Extract, without alteration, each line from the start of the listing to the line bearing "f[:] = smax(f, -sd_, k)".

··········

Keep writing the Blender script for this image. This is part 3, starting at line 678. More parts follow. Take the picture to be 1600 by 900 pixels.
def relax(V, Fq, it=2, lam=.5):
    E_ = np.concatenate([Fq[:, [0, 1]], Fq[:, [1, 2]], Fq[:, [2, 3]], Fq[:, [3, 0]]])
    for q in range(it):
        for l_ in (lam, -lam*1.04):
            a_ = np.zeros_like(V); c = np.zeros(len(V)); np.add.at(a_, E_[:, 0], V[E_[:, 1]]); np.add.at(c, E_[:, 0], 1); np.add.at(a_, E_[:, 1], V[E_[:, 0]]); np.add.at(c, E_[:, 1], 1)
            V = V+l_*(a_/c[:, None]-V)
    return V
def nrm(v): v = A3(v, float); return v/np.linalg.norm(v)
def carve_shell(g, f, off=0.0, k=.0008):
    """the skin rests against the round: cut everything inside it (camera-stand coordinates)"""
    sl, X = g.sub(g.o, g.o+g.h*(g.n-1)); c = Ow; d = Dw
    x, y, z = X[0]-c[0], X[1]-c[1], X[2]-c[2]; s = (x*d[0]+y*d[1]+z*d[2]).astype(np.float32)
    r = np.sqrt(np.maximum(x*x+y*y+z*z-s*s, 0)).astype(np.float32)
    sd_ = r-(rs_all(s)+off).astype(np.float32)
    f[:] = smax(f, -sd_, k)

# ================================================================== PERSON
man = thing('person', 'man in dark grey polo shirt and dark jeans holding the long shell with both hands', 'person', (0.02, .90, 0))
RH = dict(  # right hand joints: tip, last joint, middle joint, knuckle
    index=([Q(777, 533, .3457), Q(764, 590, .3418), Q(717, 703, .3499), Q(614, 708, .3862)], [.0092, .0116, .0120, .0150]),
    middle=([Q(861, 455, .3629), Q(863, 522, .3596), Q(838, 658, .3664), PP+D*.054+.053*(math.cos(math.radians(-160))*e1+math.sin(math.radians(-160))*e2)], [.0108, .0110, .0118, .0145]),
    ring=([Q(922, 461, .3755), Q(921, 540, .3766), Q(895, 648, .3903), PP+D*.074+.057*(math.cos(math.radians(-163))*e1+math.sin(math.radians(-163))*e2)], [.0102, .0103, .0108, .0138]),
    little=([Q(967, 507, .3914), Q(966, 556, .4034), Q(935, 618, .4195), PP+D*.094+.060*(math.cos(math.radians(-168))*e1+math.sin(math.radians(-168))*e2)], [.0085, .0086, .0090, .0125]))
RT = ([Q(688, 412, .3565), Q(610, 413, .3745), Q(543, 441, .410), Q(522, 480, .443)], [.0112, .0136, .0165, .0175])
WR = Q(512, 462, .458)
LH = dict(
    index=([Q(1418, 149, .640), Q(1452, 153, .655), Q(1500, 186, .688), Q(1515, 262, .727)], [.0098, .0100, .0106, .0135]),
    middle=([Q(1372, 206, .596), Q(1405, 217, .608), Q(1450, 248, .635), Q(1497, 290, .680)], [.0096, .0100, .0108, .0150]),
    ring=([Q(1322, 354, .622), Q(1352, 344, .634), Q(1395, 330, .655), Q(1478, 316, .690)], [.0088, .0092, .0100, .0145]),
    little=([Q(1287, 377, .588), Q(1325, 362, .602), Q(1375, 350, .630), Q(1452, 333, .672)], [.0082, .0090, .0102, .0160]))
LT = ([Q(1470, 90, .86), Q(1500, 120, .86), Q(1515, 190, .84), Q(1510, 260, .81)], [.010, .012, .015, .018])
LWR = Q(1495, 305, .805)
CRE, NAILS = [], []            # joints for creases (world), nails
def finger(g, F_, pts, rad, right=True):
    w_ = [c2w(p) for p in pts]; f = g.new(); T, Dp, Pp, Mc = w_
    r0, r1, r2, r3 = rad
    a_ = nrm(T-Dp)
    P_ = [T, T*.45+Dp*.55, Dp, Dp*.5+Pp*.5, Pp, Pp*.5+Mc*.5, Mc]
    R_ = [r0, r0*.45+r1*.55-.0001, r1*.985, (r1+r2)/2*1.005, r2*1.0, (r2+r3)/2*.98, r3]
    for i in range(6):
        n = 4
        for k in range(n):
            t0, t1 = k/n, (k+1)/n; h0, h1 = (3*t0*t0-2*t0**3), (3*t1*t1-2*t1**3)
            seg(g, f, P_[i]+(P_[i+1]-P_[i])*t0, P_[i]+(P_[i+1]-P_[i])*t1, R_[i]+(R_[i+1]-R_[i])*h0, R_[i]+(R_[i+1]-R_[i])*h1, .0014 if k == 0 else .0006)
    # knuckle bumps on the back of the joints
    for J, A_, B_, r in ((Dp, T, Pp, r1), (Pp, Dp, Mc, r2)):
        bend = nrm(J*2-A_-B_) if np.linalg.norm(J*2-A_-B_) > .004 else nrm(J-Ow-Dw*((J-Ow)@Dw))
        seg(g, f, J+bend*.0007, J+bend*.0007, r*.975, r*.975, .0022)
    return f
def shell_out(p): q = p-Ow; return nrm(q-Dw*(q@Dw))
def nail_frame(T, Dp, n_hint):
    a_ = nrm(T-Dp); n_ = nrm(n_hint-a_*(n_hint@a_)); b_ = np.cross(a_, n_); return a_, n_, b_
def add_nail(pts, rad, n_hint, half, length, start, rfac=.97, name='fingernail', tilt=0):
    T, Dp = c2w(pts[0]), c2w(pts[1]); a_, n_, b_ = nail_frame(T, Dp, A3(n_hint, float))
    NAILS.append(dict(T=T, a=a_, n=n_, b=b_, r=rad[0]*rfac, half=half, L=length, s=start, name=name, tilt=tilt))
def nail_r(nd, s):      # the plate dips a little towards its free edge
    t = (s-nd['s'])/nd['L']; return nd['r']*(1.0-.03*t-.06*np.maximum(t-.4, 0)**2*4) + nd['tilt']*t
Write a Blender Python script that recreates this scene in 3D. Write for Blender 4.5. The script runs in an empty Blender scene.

··········

> [SOLUTION TO THE PROBLEM]
Keep writing the Blender script for this image. This is part 3, starting at line 678. More parts follow. Take the picture to be 1600 by 900 pixels.
def relax(V, Fq, it=2, lam=.5):
    E_ = np.concatenate([Fq[:, [0, 1]], Fq[:, [1, 2]], Fq[:, [2, 3]], Fq[:, [3, 0]]])
    for q in range(it):
        for l_ in (lam, -lam*1.04):
            a_ = np.zeros_like(V); c = np.zeros(len(V)); np.add.at(a_, E_[:, 0], V[E_[:, 1]]); np.add.at(c, E_[:, 0], 1); np.add.at(a_, E_[:, 1], V[E_[:, 0]]); np.add.at(c, E_[:, 1], 1)
            V = V+l_*(a_/c[:, None]-V)
    return V
def nrm(v): v = A3(v, float); return v/np.linalg.norm(v)
def carve_shell(g, f, off=0.0, k=.0008):
    """the skin rests against the round: cut everything inside it (camera-stand coordinates)"""
    sl, X = g.sub(g.o, g.o+g.h*(g.n-1)); c = Ow; d = Dw
    x, y, z = X[0]-c[0], X[1]-c[1], X[2]-c[2]; s = (x*d[0]+y*d[1]+z*d[2]).astype(np.float32)
    r = np.sqrt(np.maximum(x*x+y*y+z*z-s*s, 0)).astype(np.float32)
    sd_ = r-(rs_all(s)+off).astype(np.float32)
    f[:] = smax(f, -sd_, k)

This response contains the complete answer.